Many of those struggling were older members, who had very little or no knowledge of how to access online services. “They were already asking for help to order their uniform from other colleagues in their own stores, so the Digital Champions would fit nicely into this role” says Crian.

Crian met with Digital Community Wales to look at the options available for training Digital Champions. She then met up with store reps and managers to talk through how the project would work and what support was needed. There was a lot of agreement about what needed to be done but getting dates set in for the training proved quite challenging. “I did manage to get dates set up in two stores, Tesco Pontypool and Tesco Aberdare before Christmas” says Crian. “Once they were trained and started to help staff I could see that the idea worked. We just needed to do it quickly.”

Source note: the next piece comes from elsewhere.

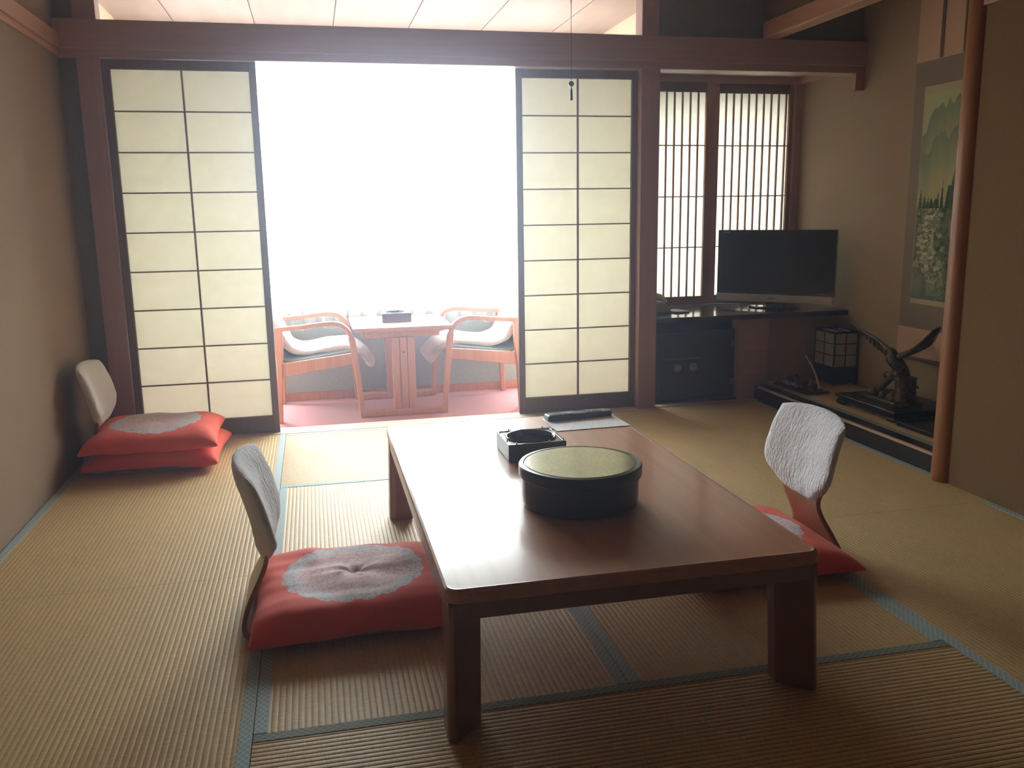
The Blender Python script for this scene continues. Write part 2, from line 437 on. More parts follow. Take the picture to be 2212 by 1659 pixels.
def heri_material(name, a, b):
    m = mat(name, a, 0.7, 0.3)
    t = N(m, 'ShaderNodeTexCoord'); sp = N(m, 'ShaderNodeSeparateXYZ'); L(m, t, 'Object', sp, 0)
    outs = []
    for sgn in (1, -1):
        ma = N(m, 'ShaderNodeMath', operation='MULTIPLY_ADD'); ma.inputs[1].default_value = sgn*1.35
        L(m, sp, 0, ma, 0); L(m, sp, 1, ma, 2)
        d = N(m, 'ShaderNodeMath', operation='DIVIDE'); d.inputs[1].default_value = 0.021; L(m, ma, 0, d, 0)
        f = N(m, 'ShaderNodeMath', operation='FRACT'); L(m, d, 0, f, 0)
        s = N(m, 'ShaderNodeMath', operation='SUBTRACT'); s.inputs[1].default_value = 0.5; L(m, f, 0, s, 0)
        ab = N(m, 'ShaderNodeMath', operation='ABSOLUTE'); L(m, s, 0, ab, 0)
        outs.append(ab)
    mn = N(m, 'ShaderNodeMath', operation='MINIMUM'); L(m, outs[0], 0, mn, 0); L(m, outs[1], 0, mn, 1)
    ramp(m, mn, 0, [(0.05, b), (0.11, a)], bsdf(m), 'Base Color')
    return m
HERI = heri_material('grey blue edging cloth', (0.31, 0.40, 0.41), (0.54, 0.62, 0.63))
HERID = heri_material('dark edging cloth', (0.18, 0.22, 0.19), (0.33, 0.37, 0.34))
def tatami(x0, x1, y0, y1, ax, label, heri=(1, 1), hm=None, zt=0.0, name='tatami_mat', cat='tatami mat'):
    g = 0.0012
    cx, cy = (x0+x1)/2, (y0+y1)/2
    if ax == 'y': Wd, Ln, rz = (x1-x0)/2-g, (y1-y0)/2-g, 0
    else: Wd, Ln, rz = (y1-y0)/2-g, (x1-x0)/2-g, PI/2
    t = empty(name, (cx, cy, zt-0.045), label, cat, 'tatami mats on the floor' if name == 'tatami_mat' else None, rz)
    p = 0.0154; bm = bmesh.new(); k = int(2*Wd/p*8)
    top = []
    for i in range(k+1):
        u = -Wd+2*Wd*i/k
        z = -0.0015*(1-abs(math.sin(PI*u/p))**0.5)+0.045
        top.append((bm.verts.new((u, -Ln, z)), bm.verts.new((u, Ln, z))))
    for a, b in zip(top, top[1:]): bm.faces.new((a[0], b[0], b[1], a[1]))
    obj('rush_cover', bm, RUSH, t)
    obj('mat_core', B((-Wd, Wd, -Ln, Ln, 0.0, 0.041)), mat('straw core', (0.30, 0.22, 0.11), 0.9), t)
    for s, on in ((-1, heri[0]), (1, heri[1])):
        if not on: continue
        a, b = (Wd-0.031, Wd+0.0004) if s > 0 else (-Wd-0.0004, -Wd+0.031)
        obj('edging', B((a, b, -Ln, Ln, 0.001, 0.0462)), hm or HERI, t, bev=0.0007, seg=1)
XL, X1, X2, X3, XR = -1.145, -0.196, 0.712, 1.617, 2.577
XR2 = 2.615
tatami(XL, X1, 0.95, 2.842, 'y', 'woven tatami mat along the left wall at the near left corner')
tatami(XL, X1, 2.842, 4.78, 'y', 'woven tatami mat along the left wall under the stacked red cushions')
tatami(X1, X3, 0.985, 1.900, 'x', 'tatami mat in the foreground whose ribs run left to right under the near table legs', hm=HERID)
tatami(X1, X2, 1.900, 3.785, 'y', 'tatami mat under the left half of the low table and its red cushion')
tatami(X2, X3, 1.900, 3.785, 'y', 'tatami mat under the right half of the low table')
tatami(X1, X3, 3.785, 4.762, 'x', 'brightly lit tatami mat in front of the open shoji doorway', hm=HERI)
tatami(X3, XR, 0.95, 2.846, 'y', 'woven tatami mat along the right wall at the near right corner')
tatami(X3, XR2, 2.846, 4.80, 'y', 'woven tatami mat between the alcove and the table in front of the safe')
struct('trim_16', B((XL, 1.943, 4.78, 4.80, -0.045, 0.0), (-1.15, -0.955, 4.80, 4.84, -0.045, 0.0)), SILL)
struct('trim_17', B((1.943, 2.617, 4.80, 4.87, -0.045, 0.004)), BEAM)
# one mat row behind the camera keeps the floor whole
tatami(XL, X3, -1.55, 0.94, 'x', 'tatami flooring behind the viewpoint at the rear of the room', (0, 0))
tatami(X3, XR, -1.55, 0.94, 'y', 'tatami flooring behind the viewpoint along the right wall', (0, 0))
# alcove mat
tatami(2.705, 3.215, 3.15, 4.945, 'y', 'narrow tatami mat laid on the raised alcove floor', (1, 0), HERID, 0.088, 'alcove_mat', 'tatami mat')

# ------------------------------------------------------------ low table
ZT = 0.358
def low_table():
    x0, x1, y0, y1 = 0.238, 1.148, 1.765, 3.325
    cx, cy = (x0+x1)/2, (y0+y1)/2
    t = empty('low_table', (cx, cy, 0), 'large low reddish brown lacquered table with four thick legs in the middle of the room', 'table')
    def rrect(hx, hy, r, k=7):
        pts = []
        for sx, sy, a0 in ((1, 1, 0), (-1, 1, PI/2), (-1, -1, PI), (1, -1, 1.5*PI)):
            for i in range(k+1):
                a = a0+PI/2*i/k; pts.append((sx*(hx-r)+r*math.cos(a), sy*(hy-r)+r*math.sin(a)))
        return pts
    hx, hy = (x1-x0)/2, (y1-y0)/2
    bm = bmesh.new(); rings = []
    for ins, z in ((0.004, ZT-0.034), (0.0, ZT-0.030), (0.0, ZT-0.008), (0.0025, ZT-0.003), (0.008, ZT), (0.014, ZT-0.0012), (0.018, ZT-0.0012)):
        rings.append([bm.verts.new((x, y, z)) for x, y in rrect(hx-ins, hy-ins, 0.032-ins*0.8)])
    for a, b in zip(rings, rings[1:]):
        for i in range(len(a)): j = (i+1) % len(a); bm.faces.new((a[i], a[j], b[j], b[i]))
    bm.faces.new(rings[0][::-1]); bm.faces.new(rings[-1])
    obj('tabletop', bm, REDWOOD, t)
    hx2, hy2 = hx-0.006, hy-0.008
    bm = B((-hx2, hx2, -hy2, -hy2+0.022, ZT-0.075, ZT-0.034), (-hx2, hx2, hy2-0.022, hy2, ZT-0.075, ZT-0.034),
           (-hx2, -hx2+0.022, -hy2+0.022, hy2-0.022, ZT-0.075, ZT-0.034), (hx2-0.022, hx2, -hy2+0.022, hy2-0.022, ZT-0.075, ZT-0.034))
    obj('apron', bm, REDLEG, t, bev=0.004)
    for sx in (-1, 1):
        for sy in (-1, 1):
            q = [(0.0, 0.022), (0.004, 0.008), (0.016, 0.0), (0.085, 0.062), (0.088, 0.10), (0.022, 0.10), (0.0, 0.085)]
            pts = [(sx*(hx+0.004)-sx*a, sy*(hy+0.014)-sy*b) for a, b in q]
            qq = [(sx*(hx-0.004)-sx*a, sy*(hy-0.004)-sy*b) for a, b in q]
            if sx*sy < 0: pts = pts[::-1]; qq = qq[::-1]
            bm = bmesh.new(); n = len(pts)
            a_ = [bm.verts.new((x, y, 0.001)) for x, y in pts]; b_ = [bm.verts.new((x, y, ZT-0.036)) for x, y in qq]
            bm.faces.new(a_); bm.faces.new(b_)
            for i in range(n): bm.faces.new((a_[i], a_[(i+1) % n], b_[(i+1) % n], b_[i]))
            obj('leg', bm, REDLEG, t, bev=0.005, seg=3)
low_table()

# ------------------------------------------------------------ cushions
def cushion_material():
    m = mat('red cotton with grey medallion', (0.55, 0.05, 0.03), 0.75, 0.3, sheen=0.15)
    t = N(m, 'ShaderNodeTexCoord'); sp = N(m, 'ShaderNodeSeparateXYZ'); L(m, t, 'Object', sp, 0)
    def mth(op, a, b=None, c=None):
        n = N(m, 'ShaderNodeMath', operation=op)
        for k, v in enumerate((a, b, c)):
            if v is None: continue
            if isinstance(v, (int, float)): n.inputs[k].default_value = v
            else: m.node_tree.links.new(v, n.inputs[k])
        return n.outputs[0]
    x, y = sp.outputs[0], sp.outputs[1]
    r = mth('SQRT', mth('ADD', mth('MULTIPLY', x, x), mth('MULTIPLY', y, y)))
    ang = mth('ARCTAN2', y, x)
    sc = mth('MULTIPLY', mth('ABSOLUTE', mth('SINE', mth('MULTIPLY', ang, 10.0))), 0.010)
    sc2 = mth('MULTIPLY', mth('ABSOLUTE', mth('SINE', mth('MULTIPLY', ang, 31.0))), 0.004)
    edge = mth('SUBTRACT', mth('SUBTRACT', r, sc), sc2)
    mask = mth('LESS_THAN', edge, 0.200)
    up_ = mth('GREATER_THAN', sp.outputs[2], 0.03)
    mask = mth('MULTIPLY', mask, up_)
    v = N(m, 'ShaderNodeTexVoronoi', feature='DISTANCE_TO_EDGE'); v.inputs['Scale'].default_value = 46
    nz = N(m, 'ShaderNodeTexNoise'); nz.inputs['Scale'].default_value = 30; L(m, t, 'Object', nz, 'Vector')
    ad = N(m, 'ShaderNodeMix', data_type='RGBA', blend_type='ADD'); ad.inputs['Factor'].default_value = 0.06
    L(m, t, 'Object', ad, 6); L(m, nz, 'Color', ad, 7); L(m, ad, 2, v, 'Vector')
    line = mth('LESS_THAN', v.outputs['Distance'], 0.055)
    nb = N(m, 'ShaderNodeTexNoise'); nb.inputs['Scale'].default_value = 14; L(m, t, 'Object', nb, 'Vector')
    pk = N(m, 'ShaderNodeMix', data_type='RGBA')
    pk.inputs[6].default_value = (0.60, 0.60, 0.65, 1); pk.inputs[7].default_value = (0.74, 0.46, 0.50, 1)
    inner = mth('LESS_THAN', mth('ADD', r, mth('MULTIPLY', nb.outputs[0], 0.05)), 0.188)
    pf = mth('MULTIPLY', inner, mth('MINIMUM', mth('MULTIPLY', nb.outputs[0], 1.4), 1.0))
    m.node_tree.links.new(pf, pk.inputs['Factor'])
    ln = N(m, 'ShaderNodeMix', data_type='RGBA'); ln.inputs[7].default_value = (0.46, 0.22, 0.24, 1)
    m.node_tree.links.new(mth('MULTIPLY', line, 0.7), ln.inputs['Factor']); L(m, pk, 2, ln, 6)
    fin = N(m, 'ShaderNodeMix', data_type='RGBA'); fin.inputs[6].default_value = (0.85, 0.085, 0.042, 1)
    m.node_tree.links.new(mask, fin.inputs['Factor']); L(m, ln, 2, fin, 7); L(m, fin, 2, bsdf(m), 'Base Color')
    w = noisy(m, (1, 1, 1), 500, 2); bump(m, w, 0, 0.25, 0.001)
    return m
CUSH = cushion_material()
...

Crian got the boost she needed in January when the company announced that it was going paperless and that all colleagues would have to access their payslips online by April. It underlined the importance of the project and the need to act quickly.

Impact

“Since those first two Tesco courses were run in January, I have organised Digital Champion courses at Ebbw Vale, Newport (Gwent) and Tesco Western Avenue, Cardiff, with more on the way,” says Crian. “It is now impossible to walk into a Tesco, in my patch, without people asking for the course to be run in their store. It seems the message and idea has been passed on from one People Manager to another in their cluster meetings. “

So, what’s in store for the future? “Our aim is to offer funded Digital Literacy courses,” says Crian. “It’s a great way to break down barriers to learning new online skills. It’s also a chance for the Digital Champions to improve their communication skills when they sit down with the individuals to explain how to turn the device on/off, how to access websites, create an email with password and most importantly how to stay safe whilst online.”